» **What is asked**
Restate every line of the material, word for word.
※
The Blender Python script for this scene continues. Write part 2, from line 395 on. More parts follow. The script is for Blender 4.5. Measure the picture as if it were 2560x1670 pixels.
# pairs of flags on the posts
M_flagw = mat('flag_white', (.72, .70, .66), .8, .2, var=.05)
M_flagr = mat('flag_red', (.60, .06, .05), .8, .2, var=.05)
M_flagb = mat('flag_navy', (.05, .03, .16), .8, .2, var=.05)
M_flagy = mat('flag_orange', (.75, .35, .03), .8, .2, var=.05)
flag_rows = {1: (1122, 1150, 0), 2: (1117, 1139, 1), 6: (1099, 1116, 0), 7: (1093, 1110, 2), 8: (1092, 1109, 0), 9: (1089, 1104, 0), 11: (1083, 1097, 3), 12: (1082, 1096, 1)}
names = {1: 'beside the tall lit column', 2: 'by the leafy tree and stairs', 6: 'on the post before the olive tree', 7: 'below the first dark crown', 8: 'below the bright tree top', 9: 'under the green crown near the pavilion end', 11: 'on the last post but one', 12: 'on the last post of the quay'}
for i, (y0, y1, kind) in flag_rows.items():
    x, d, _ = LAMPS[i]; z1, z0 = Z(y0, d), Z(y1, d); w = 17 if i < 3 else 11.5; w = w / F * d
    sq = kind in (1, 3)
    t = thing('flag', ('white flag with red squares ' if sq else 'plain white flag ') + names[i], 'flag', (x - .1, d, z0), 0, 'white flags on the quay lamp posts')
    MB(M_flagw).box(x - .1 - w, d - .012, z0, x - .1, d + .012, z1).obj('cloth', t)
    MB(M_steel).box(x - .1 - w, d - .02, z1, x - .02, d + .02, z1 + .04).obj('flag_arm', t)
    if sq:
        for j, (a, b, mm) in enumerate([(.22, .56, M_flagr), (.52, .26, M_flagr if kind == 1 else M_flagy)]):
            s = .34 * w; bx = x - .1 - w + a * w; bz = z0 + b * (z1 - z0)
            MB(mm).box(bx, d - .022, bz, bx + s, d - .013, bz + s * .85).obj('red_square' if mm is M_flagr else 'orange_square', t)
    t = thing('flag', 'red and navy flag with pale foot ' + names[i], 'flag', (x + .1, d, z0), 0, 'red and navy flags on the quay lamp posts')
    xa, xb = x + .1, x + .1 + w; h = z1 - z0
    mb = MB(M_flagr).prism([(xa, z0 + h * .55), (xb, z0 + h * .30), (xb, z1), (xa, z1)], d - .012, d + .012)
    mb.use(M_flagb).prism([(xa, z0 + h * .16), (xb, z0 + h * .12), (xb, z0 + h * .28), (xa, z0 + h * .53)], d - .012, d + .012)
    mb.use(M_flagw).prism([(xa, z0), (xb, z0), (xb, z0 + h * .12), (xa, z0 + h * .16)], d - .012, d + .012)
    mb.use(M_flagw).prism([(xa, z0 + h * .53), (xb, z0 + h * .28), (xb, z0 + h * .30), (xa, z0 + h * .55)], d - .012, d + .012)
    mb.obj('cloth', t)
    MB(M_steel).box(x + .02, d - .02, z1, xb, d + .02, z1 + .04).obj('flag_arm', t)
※
» **Task response**
The Blender Python script for this scene continues. Write part 2, from line 395 on. More parts follow. The script is for Blender 4.5. Measure the picture as if it were 2560x1670 pixels.
# pairs of flags on the posts
M_flagw = mat('flag_white', (.72, .70, .66), .8, .2, var=.05)
M_flagr = mat('flag_red', (.60, .06, .05), .8, .2, var=.05)
M_flagb = mat('flag_navy', (.05, .03, .16), .8, .2, var=.05)
M_flagy = mat('flag_orange', (.75, .35, .03), .8, .2, var=.05)
flag_rows = {1: (1122, 1150, 0), 2: (1117, 1139, 1), 6: (1099, 1116, 0), 7: (1093, 1110, 2), 8: (1092, 1109, 0), 9: (1089, 1104, 0), 11: (1083, 1097, 3), 12: (1082, 1096, 1)}
names = {1: 'beside the tall lit column', 2: 'by the leafy tree and stairs', 6: 'on the post before the olive tree', 7: 'below the first dark crown', 8: 'below the bright tree top', 9: 'under the green crown near the pavilion end', 11: 'on the last post but one', 12: 'on the last post of the quay'}
for i, (y0, y1, kind) in flag_rows.items():
    x, d, _ = LAMPS[i]; z1, z0 = Z(y0, d), Z(y1, d); w = 17 if i < 3 else 11.5; w = w / F * d
    sq = kind in (1, 3)
    t = thing('flag', ('white flag with red squares ' if sq else 'plain white flag ') + names[i], 'flag', (x - .1, d, z0), 0, 'white flags on the quay lamp posts')
    MB(M_flagw).box(x - .1 - w, d - .012, z0, x - .1, d + .012, z1).obj('cloth', t)
    MB(M_steel).box(x - .1 - w, d - .02, z1, x - .02, d + .02, z1 + .04).obj('flag_arm', t)
    if sq:
        for j, (a, b, mm) in enumerate([(.22, .56, M_flagr), (.52, .26, M_flagr if kind == 1 else M_flagy)]):
            s = .34 * w; bx = x - .1 - w + a * w; bz = z0 + b * (z1 - z0)
            MB(mm).box(bx, d - .022, bz, bx + s, d - .013, bz + s * .85).obj('red_square' if mm is M_flagr else 'orange_square', t)
    t = thing('flag', 'red and navy flag with pale foot ' + names[i], 'flag', (x + .1, d, z0), 0, 'red and navy flags on the quay lamp posts')
    xa, xb = x + .1, x + .1 + w; h = z1 - z0
    mb = MB(M_flagr).prism([(xa, z0 + h * .55), (xb, z0 + h * .30), (xb, z1), (xa, z1)], d - .012, d + .012)
    mb.use(M_flagb).prism([(xa, z0 + h * .16), (xb, z0 + h * .12), (xb, z0 + h * .28), (xa, z0 + h * .53)], d - .012, d + .012)
    mb.use(M_flagw).prism([(xa, z0), (xb, z0), (xb, z0 + h * .12), (xa, z0 + h * .16)], d - .012, d + .012)
    mb.use(M_flagw).prism([(xa, z0 + h * .53), (xb, z0 + h * .28), (xb, z0 + h * .30), (xa, z0 + h * .55)], d - .012, d + .012)
    mb.obj('cloth', t)
    MB(M_steel).box(x + .02, d - .02, z1, xb, d + .02, z1 + .04).obj('flag_arm', t)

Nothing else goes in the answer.